Dusting Off the Old Game Tapes
First thing I did? I went hunting online for some full games from that season. Forget the highlights – I wanted the whole flow. Spent a whole weekend just watching. Started noticing stuff right away.
- Steph and Klay weren’t just shooting threes. They were pulling up almost from the parking lot! Way farther out than anyone else dared. Defenders looked totally lost.
- Draymond Green, that guy? He looked like he was everywhere at once. Guarding big dudes one second, grabbing a rebound, then sprinting down the court to set up Curry.
- And the way they moved! Wasn’t just one guy with the ball. Everyone was cutting, setting screens off each other constantly. It looked like pure chaos for the other team.

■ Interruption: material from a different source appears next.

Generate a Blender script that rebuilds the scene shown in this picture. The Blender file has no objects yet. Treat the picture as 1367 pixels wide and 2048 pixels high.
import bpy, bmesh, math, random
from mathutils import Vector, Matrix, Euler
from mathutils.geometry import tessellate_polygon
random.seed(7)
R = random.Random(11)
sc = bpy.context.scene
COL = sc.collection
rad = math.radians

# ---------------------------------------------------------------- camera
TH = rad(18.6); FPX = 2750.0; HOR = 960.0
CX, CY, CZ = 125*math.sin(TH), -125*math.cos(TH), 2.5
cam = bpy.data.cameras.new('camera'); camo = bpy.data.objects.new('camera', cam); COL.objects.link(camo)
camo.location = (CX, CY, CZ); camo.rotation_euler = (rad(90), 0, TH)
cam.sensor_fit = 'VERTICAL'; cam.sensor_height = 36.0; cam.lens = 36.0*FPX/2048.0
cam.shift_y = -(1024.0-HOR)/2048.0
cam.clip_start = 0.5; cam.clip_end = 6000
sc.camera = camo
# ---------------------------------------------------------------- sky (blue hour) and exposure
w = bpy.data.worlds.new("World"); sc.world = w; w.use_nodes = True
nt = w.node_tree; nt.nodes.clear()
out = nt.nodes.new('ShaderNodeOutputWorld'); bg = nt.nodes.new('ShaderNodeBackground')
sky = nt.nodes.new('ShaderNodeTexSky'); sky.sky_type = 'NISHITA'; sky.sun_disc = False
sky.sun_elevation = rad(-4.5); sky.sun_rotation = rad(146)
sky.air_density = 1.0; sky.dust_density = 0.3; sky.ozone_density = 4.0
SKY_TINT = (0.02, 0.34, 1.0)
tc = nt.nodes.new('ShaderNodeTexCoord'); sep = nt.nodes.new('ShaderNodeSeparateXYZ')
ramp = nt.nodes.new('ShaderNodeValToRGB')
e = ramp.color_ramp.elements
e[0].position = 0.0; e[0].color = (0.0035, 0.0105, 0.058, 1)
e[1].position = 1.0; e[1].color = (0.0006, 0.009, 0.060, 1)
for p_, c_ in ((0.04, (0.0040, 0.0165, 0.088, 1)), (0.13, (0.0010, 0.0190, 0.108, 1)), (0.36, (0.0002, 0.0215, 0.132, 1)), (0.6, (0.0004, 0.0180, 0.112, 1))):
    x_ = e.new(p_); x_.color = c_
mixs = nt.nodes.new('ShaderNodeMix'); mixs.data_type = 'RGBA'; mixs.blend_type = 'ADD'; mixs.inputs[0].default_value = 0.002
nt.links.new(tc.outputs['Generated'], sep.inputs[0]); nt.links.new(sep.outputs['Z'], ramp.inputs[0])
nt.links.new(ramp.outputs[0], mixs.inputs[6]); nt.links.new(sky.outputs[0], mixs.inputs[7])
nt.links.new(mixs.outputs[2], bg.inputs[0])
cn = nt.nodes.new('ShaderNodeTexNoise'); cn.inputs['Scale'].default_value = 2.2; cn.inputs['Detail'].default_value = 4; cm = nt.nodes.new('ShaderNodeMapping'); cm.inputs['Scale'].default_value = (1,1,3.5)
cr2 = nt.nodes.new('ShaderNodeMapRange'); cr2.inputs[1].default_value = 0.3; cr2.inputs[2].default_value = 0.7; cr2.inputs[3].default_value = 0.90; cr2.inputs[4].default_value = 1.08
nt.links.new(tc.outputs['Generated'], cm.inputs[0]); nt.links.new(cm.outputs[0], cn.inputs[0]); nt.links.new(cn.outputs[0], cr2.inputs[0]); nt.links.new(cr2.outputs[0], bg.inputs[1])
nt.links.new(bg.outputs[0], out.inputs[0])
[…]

Started scribbling down notes like crazy. This wasn’t just good shooting; something bigger was happening.
The Small Ball “Death Lineup” Lightbulb Moment
Kept digging, trying to find the “how”. Stumbled across this term everyone kept using: the “Death Lineup”. That was the key right there. Normally, you stick a big guy near the hoop, right? Not these guys. When they really wanted to wreck you, they sent out Steph, Klay, Iguodala, Barnes, and guess who? Draymond at Center!

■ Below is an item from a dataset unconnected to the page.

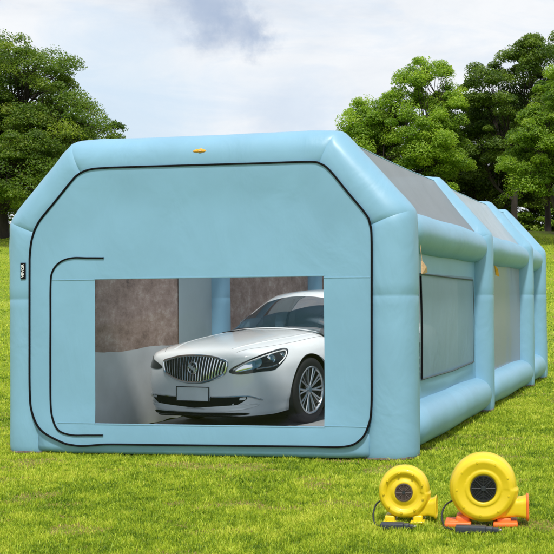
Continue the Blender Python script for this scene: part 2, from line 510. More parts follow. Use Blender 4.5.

- Five players who could all handle the ball. No lumbering big guy holding things up. This was wild to me.
- Five players who could SHOOT. Not just shoot okay, but shoot lights out, pulling defenders way out to the three-point line. Opened up the whole court.
It hit me: they flipped the whole script. Instead of playing tall near the basket, they stretched the floor horizontally like crazy with their shooting range, creating driving lanes like nobody’s business. Speed and skill over size. Totally changed what positions even meant.

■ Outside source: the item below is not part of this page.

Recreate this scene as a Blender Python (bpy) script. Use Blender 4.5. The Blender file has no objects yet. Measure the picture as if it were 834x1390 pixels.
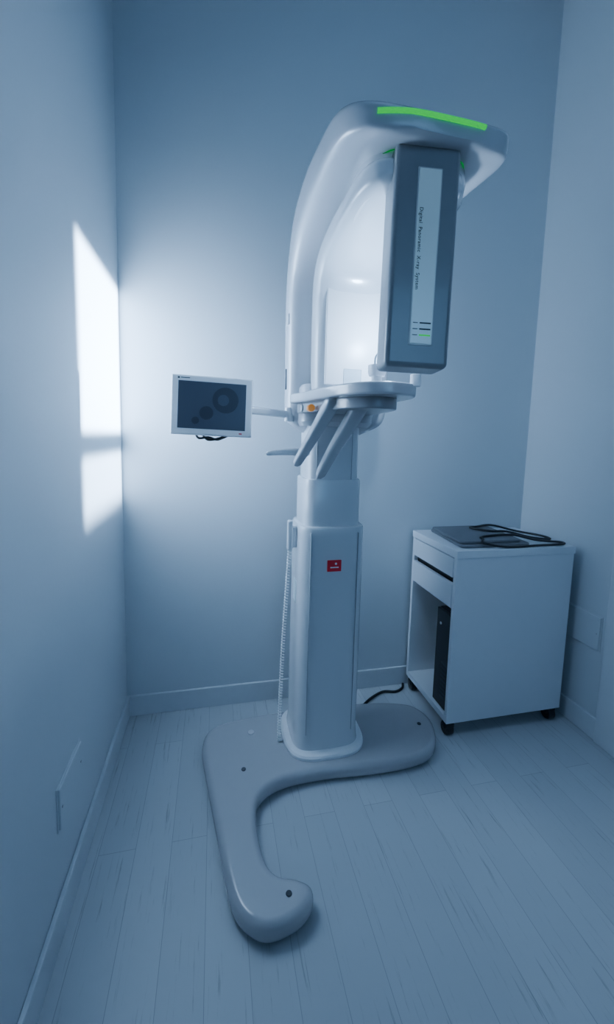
import bpy, bmesh, math
from mathutils import Vector, Matrix
SC=bpy.context.scene
COL=SC.collection
def lk(o,parent=None):
    COL.objects.link(o)
    if parent is not None: o.parent=parent
    return o
def empty(name):
    return lk(bpy.data.objects.new(name,None))
# ---------- materials ----------
def mat(name,col,rough=.5,metal=0.0,coat=0.0,emit=None,es=0,noise=0.0,trans=0.0,alpha=1.0,bump=0.0,scale=40):
    m=bpy.data.materials.new(name);m.use_nodes=True
    nt=m.node_tree;b=nt.nodes['Principled BSDF']
    b.inputs['Base Color'].default_value=(*col,1);b.inputs['Roughness'].default_value=rough
    b.inputs['Metallic'].default_value=metal;b.inputs['Coat Weight'].default_value=coat
    b.inputs['Coat Roughness'].default_value=.08
    b.inputs['Transmission Weight'].default_value=trans
    b.inputs['Alpha'].default_value=alpha
    if emit: b.inputs['Emission Color'].default_value=(*emit,1);b.inputs['Emission Strength'].default_value=es
    tc=nt.nodes.new('ShaderNodeTexCoord');n=nt.nodes.new('ShaderNodeTexNoise')
    n.inputs['Scale'].default_value=scale;n.inputs['Detail'].default_value=4
    nt.links.new(tc.outputs['Object'],n.inputs['Vector'])
    if noise:
        mx=nt.nodes.new('ShaderNodeMix');mx.data_type='RGBA'
        mx.inputs[6].default_value=(*[c*(1-noise) for c in col],1);mx.inputs[7].default_value=(*[min(1,c*(1+noise)) for c in col],1)
        nt.links.new(n.outputs['Fac'],mx.inputs[0]);nt.links.new(mx.outputs[2],b.inputs['Base Color'])
    if bump:
        bp=nt.nodes.new('ShaderNodeBump');bp.inputs['Strength'].default_value=bump;bp.inputs['Distance'].default_value=.002
        nt.links.new(n.outputs['Fac'],bp.inputs['Height']);nt.links.new(bp.outputs['Normal'],b.inputs['Normal'])
    return m
M_wall=mat('painted_wall',(.60,.65,.69),.36,noise=.02,bump=.06,scale=120)
M_ceil=mat('ceiling_paint',(.56,.61,.66),.8,noise=.02)
M_base=mat('baseboard_white',(.62,.66,.70),.35,noise=.03)
M_body=mat('machine_plastic',(.70,.72,.75),.25,coat=.5,noise=.01)
M_gray=mat('machine_gray',(.27,.28,.30),.3,coat=.3,noise=.02)
M_mid=mat('machine_mid_gray',(.54,.55,.58),.25,coat=.4,noise=.02)
M_foot=mat('base_gray_lacquer',(.44,.44,.46),.22,coat=.7,noise=.02)
M_white=mat('white_plastic',(.88,.89,.91),.3,noise=.01)
M_silver=mat('silver_panel',(.62,.74,.78),.3,metal=.1,noise=.02,emit=(.4,.65,.75),es=.12)  # faint glow put into the colour; panel and sticker are no lamps
M_black=mat('black_plastic',(.012,.013,.016),.35,noise=.2)
M_dark=mat('dark_groove',(.05,.06,.075),.6,noise=.1)
M_seam=mat('seam_gray',(.35,.37,.40),.5,noise=.05)
M_green=mat('green_led',(.0,.02,.005),.7,emit=(0.0,1.0,.12),es=.62)
M_greend=mat('green_led_dim',(.0,.05,.02),.4,emit=(0.0,1.0,.12),es=.2)
M_red=mat('red_label',(.55,.01,.03),.4,emit=(.6,.01,.03),es=.05,noise=.05)  # slight emission lifts the red, the label is no light source
M_orange=mat('orange_knob',(.9,.30,.03),.35,emit=(1,.35,.05),es=.2,noise=.03)  # emission puts a glow into the knob's colour
M_acr=mat('clear_acrylic',(.8,.9,.95),.1,trans=.9)
M_cab=mat('white_laminate',(.72,.75,.79),.35,noise=.015)
M_apr=mat('apron_vinyl',(.13,.14,.16),.5,noise=.12,bump=.3,scale=60)
M_screen=mat('screen_glass',(.02,.03,.05),.35,emit=(.10,.17,.32),es=.11)
M_screen2=mat('screen_pattern',(.01,.015,.025),.35,emit=(.05,.08,.18),es=.12)
M_cable=mat('gray_cable',(.45,.47,.5),.4,noise=.05)
# floor
def floor_mat():
    m=bpy.data.materials.new('whitewashed_planks');m.use_nodes=True;nt=m.node_tree;N=nt.nodes;L=nt.links;b=N['Principled BSDF']
    tc=N.new('ShaderNodeTexCoord');mp=N.new('ShaderNodeMapping');mp.inputs['Rotation'].default_value=(0,0,math.pi/2)
    L.new(tc.outputs['Object'],mp.inputs['Vector'])
    br=N.new('ShaderNodeTexBrick');br.inputs['Scale'].default_value=1;br.inputs['Brick Width'].default_value=1.1;br.inputs['Row Height'].default_value=.10
    br.inputs['Mortar Size'].default_value=.0009;br.inputs['Mortar Smooth'].default_value=.4;br.offset=.37
    br.inputs['Color1'].default_value=(.51,.54,.57,1);br.inputs['Color2'].default_value=(.46,.49,.52,1);br.inputs['Mortar'].default_value=(.31,.33,.36,1)
    L.new(mp.outputs[0],br.inputs['Vector'])
    m2=N.new('ShaderNodeMapping');m2.inputs['Scale'].default_value=(100,4.5,1);L.new(tc.outputs['Object'],m2.inputs['Vector'])
    n=N.new('ShaderNodeTexNoise');n.inputs['Scale'].default_value=1;n.inputs['Detail'].default_value=7;n.inputs['Roughness'].default_value=.72;L.new(m2.outputs[0],n.inputs['Vector'])
    r=N.new('ShaderNodeValToRGB');r.color_ramp.elements[0].position=.29;r.color_ramp.elements[0].color=(.30,.29,.28,1);r.color_ramp.elements[1].position=.42;r.color_ramp.elements[1].color=(1,1,1,1)
    L.new(n.outputs['Fac'],r.inputs[0])
    mx=N.new('ShaderNodeMix');mx.data_type='RGBA';mx.blend_type='MULTIPLY';mx.inputs[0].default_value=.7
    L.new(br.outputs['Color'],mx.inputs[6]);L.new(r.outputs[0],mx.inputs[7]);L.new(mx.outputs[2],b.inputs['Base Color'])
    b.inputs['Roughness'].default_value=.40
    bp=N.new('ShaderNodeBump');bp.inputs['Strength'].default_value=.15;bp.inputs['Distance'].default_value=.002
    L.new(r.outputs[0],bp.inputs['Height']);L.new(bp.outputs[0],b.inputs['Normal'])
    return m
M_floor=floor_mat()
# ---------- geometry helpers ----------
def finish(bm,name,m,parent=None,smooth=True,bevel=0,seg=3):
    bmesh.ops.recalc_face_normals(bm,faces=bm.faces)
    me=bpy.data.meshes.new(name);bm.to_mesh(me);bm.free();me.materials.append(m)
    o=bpy.data.objects.new(name,me);lk(o,parent)
    if smooth:
        for p in me.polygons:p.use_smooth=True
    if bevel:
        md=o.modifiers.new('bevel','BEVEL');md.width=bevel;md.segments=seg;md.limit_method='ANGLE';md.angle_limit=math.radians(35)
        md.harden_normals=False
    if smooth:
        if bevel:
            w=o.modifiers.new('wn','WEIGHTED_NORMAL');w.keep_sharp=False
        else:
            try: me.set_sharp_from_angle(angle=math.radians(40))
            except Exception: pass
    return o
def box(name,a,b,m,parent=None,bevel=0.0,seg=2,rot=None):
    bm=bmesh.new();bmesh.ops.create_cube(bm,size=1)
    c=[(a[i]+b[i])/2 for i in range(3)];s=[abs(b[i]-a[i]) for i in range(3)]
    for v in bm.verts: v.co=Vector((v.co.x*s[0],v.co.y*s[1],v.co.z*s[2]))
    o=finish(bm,name,m,parent,smooth=bool(bevel),bevel=bevel,seg=seg);o.location=c
    if rot: o.rotation_euler=rot
    return o
def smoothclosed(P,n=5,closed=True):
    out=[];N=len(P)
    P=[Vector(p) for p in P]
    rng=range(N) if closed else range(N-1)
    for i in rng:
        if closed: p0,p1,p2,p3=P[i-1],P[i],P[(i+1)%N],P[(i+2)%N]
        else: p0,p1,p2,p3=P[max(i-1,0)],P[i],P[i+1],P[min(i+2,N-1)]
        for k in range(n):
            t=k/n
            out.append(.5*((2*p1)+(p2-p0)*t+(2*p0-5*p1+4*p2-p3)*t*t+(3*p1-p0-3*p2+p3)*t**3))
    if not closed: out.append(P[-1])
    return out
def prism(name,P,z0,z1,m,parent=None,bevel=.01,seg=4,n=5):
    pts=smoothclosed([(p[0],p[1],0) for p in P],n) if n else [Vector((p[0],p[1],0)) for p in P]
    bm=bmesh.new();bot=[bm.verts.new((p.x,p.y,z0)) for p in pts];top=[bm.verts.new((p.x,p.y,z1)) for p in pts]
    bm.faces.new(bot);bm.faces.new(top)
    for i in range(len(pts)):
        j=(i+1)%len(pts);bm.faces.new((bot[i],bot[j],top[j],top[i]))
    return finish(bm,name,m,parent,bevel=bevel,seg=seg)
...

Trying to Copy (and Failing) in My Scrimmage
Got super hyped watching this. Next time I played pickup ball at the local gym with some regulars, I tried pushing the idea: “Guys, let’s go small! Push the pace! Shoot quick threes!”
Total disaster.
Without shooters like Steph and Klay? Shooting off the dribble under pressure? Not a chance for us weekend warriors. Defense? We had none of Draymond’s smarts or Iguodala’s hustle. We tried forcing up bad shots, got run out of the gym on rebounds. The other team just pounded us inside with their one decent big man. It was embarrassingly bad, but dang, it made me respect what the Warriors pulled off even more. The talent level needed to actually make this work consistently is insane.
The Bigger Picture I Walked Away With
So what did figuring out that 2016 lineup teach me? It wasn’t just about one team winning a bunch of games. That “Death Lineup” philosophy with Draymond at the five forced every other team in the league to scramble.
- Three-pointers became king. Everyone started hunting for them because the Warriors proved it could win you a ring.
- Every player, even the bigs, suddenly needed skill. Passing, shooting range – just being big wasn’t enough anymore.
- The game sped up dramatically. Possessions, ball movement, transition… everything got faster trying to copy or counter the Dubs.
Basically, they broke basketball’s old rules. That 2016 lineup wasn’t just about great players; it was about a totally new blueprint that changed the way the entire sport is played, even down to my disastrous gym scrimmages. Took guts to play that small, but man, did it pay off and change everything.